'''

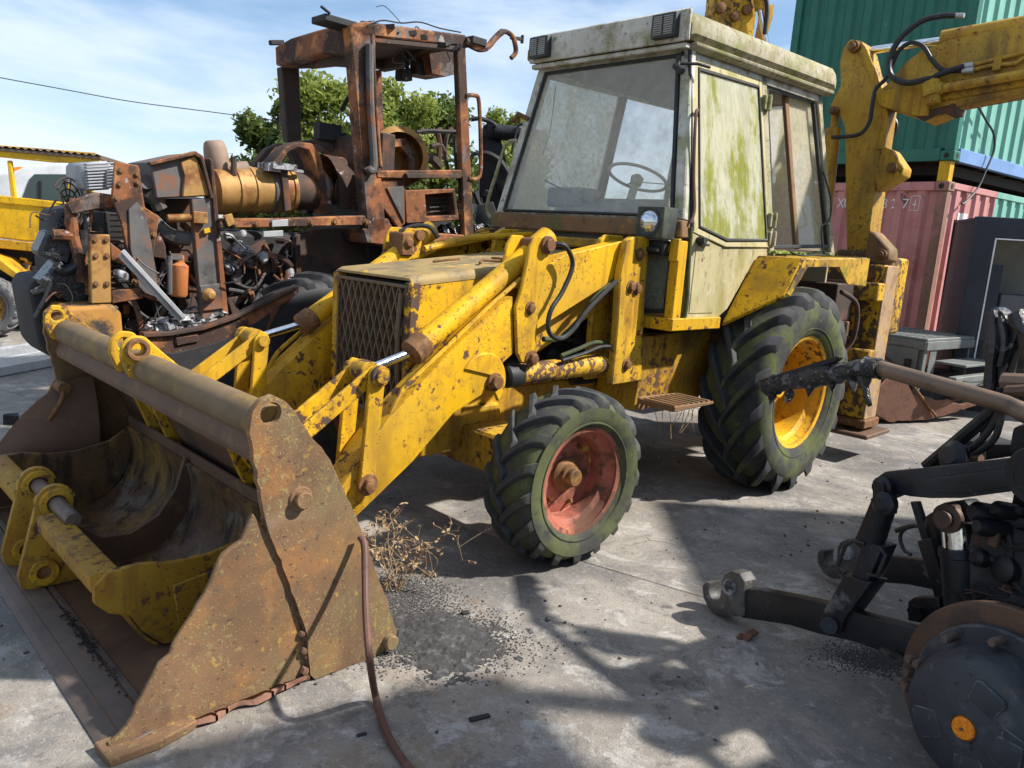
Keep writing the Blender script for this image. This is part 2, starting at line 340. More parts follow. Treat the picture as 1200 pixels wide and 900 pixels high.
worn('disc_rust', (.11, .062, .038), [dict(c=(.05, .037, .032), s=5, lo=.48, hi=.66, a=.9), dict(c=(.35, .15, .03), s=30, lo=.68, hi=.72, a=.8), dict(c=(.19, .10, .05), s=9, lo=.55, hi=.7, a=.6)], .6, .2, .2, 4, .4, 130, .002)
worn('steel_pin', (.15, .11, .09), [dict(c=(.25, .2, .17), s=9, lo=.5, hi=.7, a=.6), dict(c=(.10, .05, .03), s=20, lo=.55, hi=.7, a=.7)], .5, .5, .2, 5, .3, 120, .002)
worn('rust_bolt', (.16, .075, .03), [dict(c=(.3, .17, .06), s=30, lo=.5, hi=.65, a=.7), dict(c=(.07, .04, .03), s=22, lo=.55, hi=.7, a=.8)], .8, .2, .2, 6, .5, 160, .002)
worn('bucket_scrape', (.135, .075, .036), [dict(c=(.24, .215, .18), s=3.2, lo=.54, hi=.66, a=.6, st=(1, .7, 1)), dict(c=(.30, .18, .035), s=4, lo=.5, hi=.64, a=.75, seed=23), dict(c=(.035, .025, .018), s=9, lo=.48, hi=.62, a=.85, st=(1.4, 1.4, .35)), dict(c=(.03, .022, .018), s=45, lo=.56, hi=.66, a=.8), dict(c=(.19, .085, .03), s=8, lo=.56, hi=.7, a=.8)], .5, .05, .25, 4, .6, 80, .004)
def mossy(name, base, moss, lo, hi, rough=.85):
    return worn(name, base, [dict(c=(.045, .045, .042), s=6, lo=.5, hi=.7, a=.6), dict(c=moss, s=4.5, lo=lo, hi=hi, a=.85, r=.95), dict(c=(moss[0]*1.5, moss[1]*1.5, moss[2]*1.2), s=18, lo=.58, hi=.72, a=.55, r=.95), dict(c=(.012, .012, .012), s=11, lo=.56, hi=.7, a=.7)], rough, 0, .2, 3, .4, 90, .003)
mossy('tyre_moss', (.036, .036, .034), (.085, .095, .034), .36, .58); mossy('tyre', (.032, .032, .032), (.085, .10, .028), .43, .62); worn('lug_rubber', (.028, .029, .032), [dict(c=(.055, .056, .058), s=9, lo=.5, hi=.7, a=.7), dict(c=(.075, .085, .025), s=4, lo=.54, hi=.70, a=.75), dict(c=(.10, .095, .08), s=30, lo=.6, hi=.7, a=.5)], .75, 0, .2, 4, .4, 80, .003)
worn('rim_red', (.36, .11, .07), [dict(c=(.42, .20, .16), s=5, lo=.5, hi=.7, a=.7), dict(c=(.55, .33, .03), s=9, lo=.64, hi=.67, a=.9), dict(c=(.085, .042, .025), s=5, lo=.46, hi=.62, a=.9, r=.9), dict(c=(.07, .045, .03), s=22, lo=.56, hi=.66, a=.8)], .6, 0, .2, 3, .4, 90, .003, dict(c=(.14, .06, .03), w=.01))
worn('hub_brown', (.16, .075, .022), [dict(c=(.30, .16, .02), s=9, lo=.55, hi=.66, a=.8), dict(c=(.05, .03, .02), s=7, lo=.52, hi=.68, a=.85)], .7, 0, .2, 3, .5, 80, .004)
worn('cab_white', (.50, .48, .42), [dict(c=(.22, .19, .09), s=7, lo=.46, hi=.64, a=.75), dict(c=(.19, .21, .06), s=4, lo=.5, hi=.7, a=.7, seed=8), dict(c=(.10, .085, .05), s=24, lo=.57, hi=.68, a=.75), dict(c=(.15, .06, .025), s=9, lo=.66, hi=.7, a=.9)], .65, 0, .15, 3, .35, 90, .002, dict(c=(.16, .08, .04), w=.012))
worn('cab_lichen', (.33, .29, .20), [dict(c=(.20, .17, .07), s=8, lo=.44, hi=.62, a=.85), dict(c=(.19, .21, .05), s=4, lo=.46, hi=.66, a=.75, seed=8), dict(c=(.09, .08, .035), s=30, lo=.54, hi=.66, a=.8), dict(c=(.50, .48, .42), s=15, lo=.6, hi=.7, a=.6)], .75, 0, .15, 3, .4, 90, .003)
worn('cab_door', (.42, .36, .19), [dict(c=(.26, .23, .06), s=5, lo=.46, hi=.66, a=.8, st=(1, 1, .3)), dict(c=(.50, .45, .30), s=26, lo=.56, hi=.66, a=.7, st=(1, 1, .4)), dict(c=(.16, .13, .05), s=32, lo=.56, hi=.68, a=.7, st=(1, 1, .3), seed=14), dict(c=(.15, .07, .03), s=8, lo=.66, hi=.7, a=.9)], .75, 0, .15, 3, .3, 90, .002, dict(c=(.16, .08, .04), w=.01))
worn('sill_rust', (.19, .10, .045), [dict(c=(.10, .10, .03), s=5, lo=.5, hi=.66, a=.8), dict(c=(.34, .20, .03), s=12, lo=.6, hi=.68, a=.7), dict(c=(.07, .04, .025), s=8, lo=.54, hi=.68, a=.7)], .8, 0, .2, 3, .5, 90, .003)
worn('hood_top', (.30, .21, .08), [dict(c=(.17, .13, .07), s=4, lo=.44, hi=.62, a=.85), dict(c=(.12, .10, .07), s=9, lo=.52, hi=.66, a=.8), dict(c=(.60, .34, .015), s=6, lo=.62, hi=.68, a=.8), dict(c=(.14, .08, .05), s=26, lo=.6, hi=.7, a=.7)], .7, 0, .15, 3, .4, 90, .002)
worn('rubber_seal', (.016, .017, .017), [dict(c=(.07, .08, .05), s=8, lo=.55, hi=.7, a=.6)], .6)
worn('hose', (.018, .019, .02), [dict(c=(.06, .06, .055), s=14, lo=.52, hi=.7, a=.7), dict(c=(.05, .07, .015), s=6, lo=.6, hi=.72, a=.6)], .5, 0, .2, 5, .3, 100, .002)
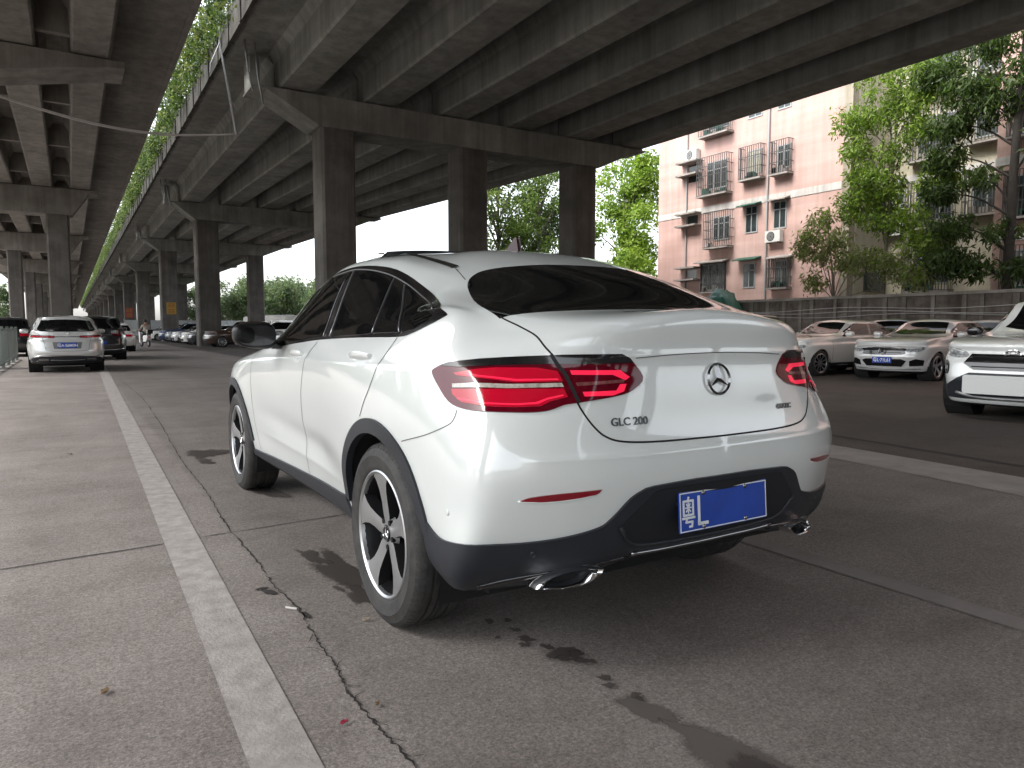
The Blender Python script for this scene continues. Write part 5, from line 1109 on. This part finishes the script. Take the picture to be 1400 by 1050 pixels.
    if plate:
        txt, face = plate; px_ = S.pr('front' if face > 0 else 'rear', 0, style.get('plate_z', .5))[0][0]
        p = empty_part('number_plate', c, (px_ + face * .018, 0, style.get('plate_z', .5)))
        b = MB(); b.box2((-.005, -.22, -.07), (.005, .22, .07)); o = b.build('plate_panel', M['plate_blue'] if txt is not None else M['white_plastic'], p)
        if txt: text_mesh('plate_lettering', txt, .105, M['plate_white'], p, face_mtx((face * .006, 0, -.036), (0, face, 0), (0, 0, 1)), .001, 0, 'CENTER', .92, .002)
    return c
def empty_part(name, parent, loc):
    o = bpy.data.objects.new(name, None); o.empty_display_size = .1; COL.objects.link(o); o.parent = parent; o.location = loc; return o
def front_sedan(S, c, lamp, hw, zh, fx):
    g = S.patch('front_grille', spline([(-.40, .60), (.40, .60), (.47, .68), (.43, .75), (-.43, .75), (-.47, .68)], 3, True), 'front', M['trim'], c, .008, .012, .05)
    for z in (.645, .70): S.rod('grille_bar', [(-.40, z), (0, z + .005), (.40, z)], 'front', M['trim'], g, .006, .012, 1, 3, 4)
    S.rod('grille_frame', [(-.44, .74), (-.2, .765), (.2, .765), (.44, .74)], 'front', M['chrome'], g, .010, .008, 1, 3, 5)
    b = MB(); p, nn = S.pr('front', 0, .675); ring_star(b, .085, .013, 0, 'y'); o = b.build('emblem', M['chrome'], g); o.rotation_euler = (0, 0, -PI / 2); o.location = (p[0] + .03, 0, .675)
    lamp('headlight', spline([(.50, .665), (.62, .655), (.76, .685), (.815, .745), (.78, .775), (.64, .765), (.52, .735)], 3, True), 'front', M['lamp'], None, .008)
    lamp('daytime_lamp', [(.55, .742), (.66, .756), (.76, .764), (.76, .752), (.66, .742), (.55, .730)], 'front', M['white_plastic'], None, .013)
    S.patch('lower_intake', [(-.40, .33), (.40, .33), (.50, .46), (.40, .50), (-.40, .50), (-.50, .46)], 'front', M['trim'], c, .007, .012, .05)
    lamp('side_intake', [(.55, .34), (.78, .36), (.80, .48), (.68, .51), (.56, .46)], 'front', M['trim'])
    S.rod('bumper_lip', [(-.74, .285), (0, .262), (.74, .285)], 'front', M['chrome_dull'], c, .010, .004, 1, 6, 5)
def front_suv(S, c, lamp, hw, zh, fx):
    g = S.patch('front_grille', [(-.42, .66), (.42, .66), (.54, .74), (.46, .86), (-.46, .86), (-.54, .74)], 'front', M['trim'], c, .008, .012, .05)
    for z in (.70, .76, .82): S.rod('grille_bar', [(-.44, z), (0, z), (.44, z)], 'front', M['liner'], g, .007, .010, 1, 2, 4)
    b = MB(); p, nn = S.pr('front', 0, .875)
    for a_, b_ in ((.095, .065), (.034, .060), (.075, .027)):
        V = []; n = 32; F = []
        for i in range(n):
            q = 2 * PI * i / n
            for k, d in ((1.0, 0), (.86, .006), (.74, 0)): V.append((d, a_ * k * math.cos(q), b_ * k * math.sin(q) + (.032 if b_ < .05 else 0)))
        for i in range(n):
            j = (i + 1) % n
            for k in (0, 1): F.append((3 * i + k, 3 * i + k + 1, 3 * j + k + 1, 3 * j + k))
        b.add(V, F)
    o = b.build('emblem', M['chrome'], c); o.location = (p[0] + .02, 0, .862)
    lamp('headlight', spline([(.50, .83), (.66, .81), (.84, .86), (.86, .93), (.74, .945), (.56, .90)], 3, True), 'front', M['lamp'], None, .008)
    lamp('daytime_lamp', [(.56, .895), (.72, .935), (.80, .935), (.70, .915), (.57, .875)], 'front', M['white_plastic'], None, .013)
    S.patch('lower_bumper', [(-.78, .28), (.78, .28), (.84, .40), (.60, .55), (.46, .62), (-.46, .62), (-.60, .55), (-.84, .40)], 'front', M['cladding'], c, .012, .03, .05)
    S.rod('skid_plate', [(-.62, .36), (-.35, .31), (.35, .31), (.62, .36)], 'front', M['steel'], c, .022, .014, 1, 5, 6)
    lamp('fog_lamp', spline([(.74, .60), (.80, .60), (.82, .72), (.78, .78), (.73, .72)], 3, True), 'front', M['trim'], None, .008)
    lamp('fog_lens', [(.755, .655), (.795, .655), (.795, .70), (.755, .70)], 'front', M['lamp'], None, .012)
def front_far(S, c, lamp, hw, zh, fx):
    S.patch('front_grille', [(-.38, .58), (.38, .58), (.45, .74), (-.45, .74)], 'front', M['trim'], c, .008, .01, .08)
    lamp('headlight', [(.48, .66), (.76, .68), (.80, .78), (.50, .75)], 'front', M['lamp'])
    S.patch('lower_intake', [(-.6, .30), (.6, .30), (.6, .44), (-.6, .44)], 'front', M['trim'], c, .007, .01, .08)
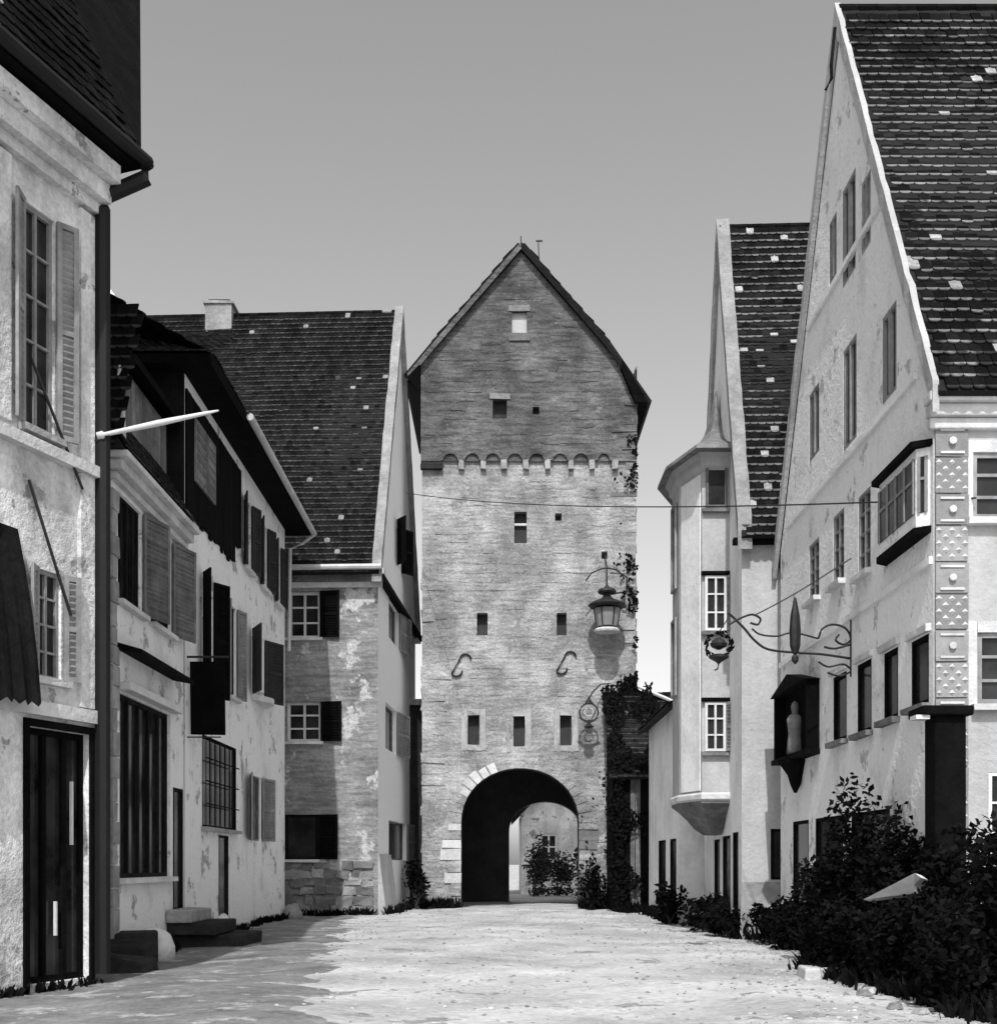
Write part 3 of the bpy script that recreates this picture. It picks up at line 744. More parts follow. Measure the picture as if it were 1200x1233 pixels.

'''

Goal —
State only how many lines in the material include "pixels".

Finished exercise —
3